▶ _Exercise directions_
Write out every line of the material exactly as it appears.

▶ _Source excerpt_
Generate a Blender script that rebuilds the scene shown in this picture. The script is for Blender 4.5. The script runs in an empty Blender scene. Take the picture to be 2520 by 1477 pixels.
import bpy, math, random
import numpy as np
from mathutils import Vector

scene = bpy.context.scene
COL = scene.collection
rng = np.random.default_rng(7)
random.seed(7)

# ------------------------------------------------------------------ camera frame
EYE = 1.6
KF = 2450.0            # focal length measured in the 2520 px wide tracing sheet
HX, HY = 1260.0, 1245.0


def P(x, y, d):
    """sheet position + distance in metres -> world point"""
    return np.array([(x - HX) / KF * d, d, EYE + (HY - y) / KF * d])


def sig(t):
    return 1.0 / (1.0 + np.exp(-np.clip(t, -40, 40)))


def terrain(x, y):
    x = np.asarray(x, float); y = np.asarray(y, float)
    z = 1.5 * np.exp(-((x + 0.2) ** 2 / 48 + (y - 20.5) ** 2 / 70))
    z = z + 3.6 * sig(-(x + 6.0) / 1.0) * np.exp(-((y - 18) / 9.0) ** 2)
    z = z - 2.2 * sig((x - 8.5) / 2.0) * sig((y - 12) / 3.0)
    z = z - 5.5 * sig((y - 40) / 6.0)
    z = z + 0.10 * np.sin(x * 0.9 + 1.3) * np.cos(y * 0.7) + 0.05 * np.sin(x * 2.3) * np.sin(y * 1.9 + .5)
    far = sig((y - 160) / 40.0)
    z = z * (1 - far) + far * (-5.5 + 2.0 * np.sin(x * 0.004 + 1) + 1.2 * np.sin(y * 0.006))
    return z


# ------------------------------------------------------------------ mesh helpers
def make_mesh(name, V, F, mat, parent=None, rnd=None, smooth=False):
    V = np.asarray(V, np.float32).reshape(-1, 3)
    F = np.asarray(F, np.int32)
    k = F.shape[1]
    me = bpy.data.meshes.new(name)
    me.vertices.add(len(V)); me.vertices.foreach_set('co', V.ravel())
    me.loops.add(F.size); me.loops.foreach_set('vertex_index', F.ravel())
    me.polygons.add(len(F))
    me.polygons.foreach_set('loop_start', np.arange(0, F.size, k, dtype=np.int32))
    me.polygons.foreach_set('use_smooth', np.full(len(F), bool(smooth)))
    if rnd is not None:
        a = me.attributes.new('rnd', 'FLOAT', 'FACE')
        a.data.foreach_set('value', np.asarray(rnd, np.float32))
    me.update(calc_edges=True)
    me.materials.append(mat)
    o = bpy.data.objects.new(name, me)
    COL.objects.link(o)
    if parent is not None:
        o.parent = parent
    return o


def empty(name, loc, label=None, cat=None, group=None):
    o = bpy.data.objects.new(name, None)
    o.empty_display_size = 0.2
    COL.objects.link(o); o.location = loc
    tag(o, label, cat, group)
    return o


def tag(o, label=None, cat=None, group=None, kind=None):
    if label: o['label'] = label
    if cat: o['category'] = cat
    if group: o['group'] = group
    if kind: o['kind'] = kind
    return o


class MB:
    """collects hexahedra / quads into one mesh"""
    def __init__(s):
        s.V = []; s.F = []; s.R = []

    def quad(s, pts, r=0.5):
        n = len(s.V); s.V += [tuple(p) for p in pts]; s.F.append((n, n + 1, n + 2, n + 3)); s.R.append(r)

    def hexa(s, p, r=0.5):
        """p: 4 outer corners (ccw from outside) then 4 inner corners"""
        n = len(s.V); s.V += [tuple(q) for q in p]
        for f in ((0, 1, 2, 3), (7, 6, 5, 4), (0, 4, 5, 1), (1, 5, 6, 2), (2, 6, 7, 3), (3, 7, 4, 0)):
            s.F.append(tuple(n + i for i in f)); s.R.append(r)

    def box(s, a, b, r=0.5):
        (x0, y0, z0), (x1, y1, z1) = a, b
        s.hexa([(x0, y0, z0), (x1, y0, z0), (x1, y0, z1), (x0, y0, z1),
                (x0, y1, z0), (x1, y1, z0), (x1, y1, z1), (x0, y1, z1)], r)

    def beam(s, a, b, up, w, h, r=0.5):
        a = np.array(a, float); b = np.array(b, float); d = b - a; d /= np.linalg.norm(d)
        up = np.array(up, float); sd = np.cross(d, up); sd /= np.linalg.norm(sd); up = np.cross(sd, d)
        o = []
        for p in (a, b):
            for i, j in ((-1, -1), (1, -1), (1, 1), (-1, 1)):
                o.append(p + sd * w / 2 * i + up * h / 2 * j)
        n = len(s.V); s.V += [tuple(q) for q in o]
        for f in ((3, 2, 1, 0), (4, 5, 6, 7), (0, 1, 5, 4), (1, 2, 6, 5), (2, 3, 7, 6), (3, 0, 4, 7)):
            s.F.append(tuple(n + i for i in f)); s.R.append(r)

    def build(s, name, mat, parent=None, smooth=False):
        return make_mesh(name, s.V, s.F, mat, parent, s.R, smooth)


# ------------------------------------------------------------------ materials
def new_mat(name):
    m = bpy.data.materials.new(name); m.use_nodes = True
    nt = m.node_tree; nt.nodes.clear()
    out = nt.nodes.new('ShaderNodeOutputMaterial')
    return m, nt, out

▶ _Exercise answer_
Generate a Blender script that rebuilds the scene shown in this picture. The script is for Blender 4.5. The script runs in an empty Blender scene. Take the picture to be 2520 by 1477 pixels.
import bpy, math, random
import numpy as np
from mathutils import Vector

scene = bpy.context.scene
COL = scene.collection
rng = np.random.default_rng(7)
random.seed(7)

# ------------------------------------------------------------------ camera frame
EYE = 1.6
KF = 2450.0            # focal length measured in the 2520 px wide tracing sheet
HX, HY = 1260.0, 1245.0


def P(x, y, d):
    """sheet position + distance in metres -> world point"""
    return np.array([(x - HX) / KF * d, d, EYE + (HY - y) / KF * d])


def sig(t):
    return 1.0 / (1.0 + np.exp(-np.clip(t, -40, 40)))


def terrain(x, y):
    x = np.asarray(x, float); y = np.asarray(y, float)
    z = 1.5 * np.exp(-((x + 0.2) ** 2 / 48 + (y - 20.5) ** 2 / 70))
    z = z + 3.6 * sig(-(x + 6.0) / 1.0) * np.exp(-((y - 18) / 9.0) ** 2)
    z = z - 2.2 * sig((x - 8.5) / 2.0) * sig((y - 12) / 3.0)
    z = z - 5.5 * sig((y - 40) / 6.0)
    z = z + 0.10 * np.sin(x * 0.9 + 1.3) * np.cos(y * 0.7) + 0.05 * np.sin(x * 2.3) * np.sin(y * 1.9 + .5)
    far = sig((y - 160) / 40.0)
    z = z * (1 - far) + far * (-5.5 + 2.0 * np.sin(x * 0.004 + 1) + 1.2 * np.sin(y * 0.006))
    return z


# ------------------------------------------------------------------ mesh helpers
def make_mesh(name, V, F, mat, parent=None, rnd=None, smooth=False):
    V = np.asarray(V, np.float32).reshape(-1, 3)
    F = np.asarray(F, np.int32)
    k = F.shape[1]
    me = bpy.data.meshes.new(name)
    me.vertices.add(len(V)); me.vertices.foreach_set('co', V.ravel())
    me.loops.add(F.size); me.loops.foreach_set('vertex_index', F.ravel())
    me.polygons.add(len(F))
    me.polygons.foreach_set('loop_start', np.arange(0, F.size, k, dtype=np.int32))
    me.polygons.foreach_set('use_smooth', np.full(len(F), bool(smooth)))
    if rnd is not None:
        a = me.attributes.new('rnd', 'FLOAT', 'FACE')
        a.data.foreach_set('value', np.asarray(rnd, np.float32))
    me.update(calc_edges=True)
    me.materials.append(mat)
    o = bpy.data.objects.new(name, me)
    COL.objects.link(o)
    if parent is not None:
        o.parent = parent
    return o


def empty(name, loc, label=None, cat=None, group=None):
    o = bpy.data.objects.new(name, None)
    o.empty_display_size = 0.2
    COL.objects.link(o); o.location = loc
    tag(o, label, cat, group)
    return o


def tag(o, label=None, cat=None, group=None, kind=None):
    if label: o['label'] = label
    if cat: o['category'] = cat
    if group: o['group'] = group
    if kind: o['kind'] = kind
    return o


class MB:
    """collects hexahedra / quads into one mesh"""
    def __init__(s):
        s.V = []; s.F = []; s.R = []

    def quad(s, pts, r=0.5):
        n = len(s.V); s.V += [tuple(p) for p in pts]; s.F.append((n, n + 1, n + 2, n + 3)); s.R.append(r)

    def hexa(s, p, r=0.5):
        """p: 4 outer corners (ccw from outside) then 4 inner corners"""
        n = len(s.V); s.V += [tuple(q) for q in p]
        for f in ((0, 1, 2, 3), (7, 6, 5, 4), (0, 4, 5, 1), (1, 5, 6, 2), (2, 6, 7, 3), (3, 7, 4, 0)):
            s.F.append(tuple(n + i for i in f)); s.R.append(r)

    def box(s, a, b, r=0.5):
        (x0, y0, z0), (x1, y1, z1) = a, b
        s.hexa([(x0, y0, z0), (x1, y0, z0), (x1, y0, z1), (x0, y0, z1),
                (x0, y1, z0), (x1, y1, z0), (x1, y1, z1), (x0, y1, z1)], r)

    def beam(s, a, b, up, w, h, r=0.5):
        a = np.array(a, float); b = np.array(b, float); d = b - a; d /= np.linalg.norm(d)
        up = np.array(up, float); sd = np.cross(d, up); sd /= np.linalg.norm(sd); up = np.cross(sd, d)
        o = []
        for p in (a, b):
            for i, j in ((-1, -1), (1, -1), (1, 1), (-1, 1)):
                o.append(p + sd * w / 2 * i + up * h / 2 * j)
        n = len(s.V); s.V += [tuple(q) for q in o]
        for f in ((3, 2, 1, 0), (4, 5, 6, 7), (0, 1, 5, 4), (1, 2, 6, 5), (2, 3, 7, 6), (3, 0, 4, 7)):
            s.F.append(tuple(n + i for i in f)); s.R.append(r)

    def build(s, name, mat, parent=None, smooth=False):
        return make_mesh(name, s.V, s.F, mat, parent, s.R, smooth)


# ------------------------------------------------------------------ materials
def new_mat(name):
    m = bpy.data.materials.new(name); m.use_nodes = True
    nt = m.node_tree; nt.nodes.clear()
    out = nt.nodes.new('ShaderNodeOutputMaterial')
    return m, nt, out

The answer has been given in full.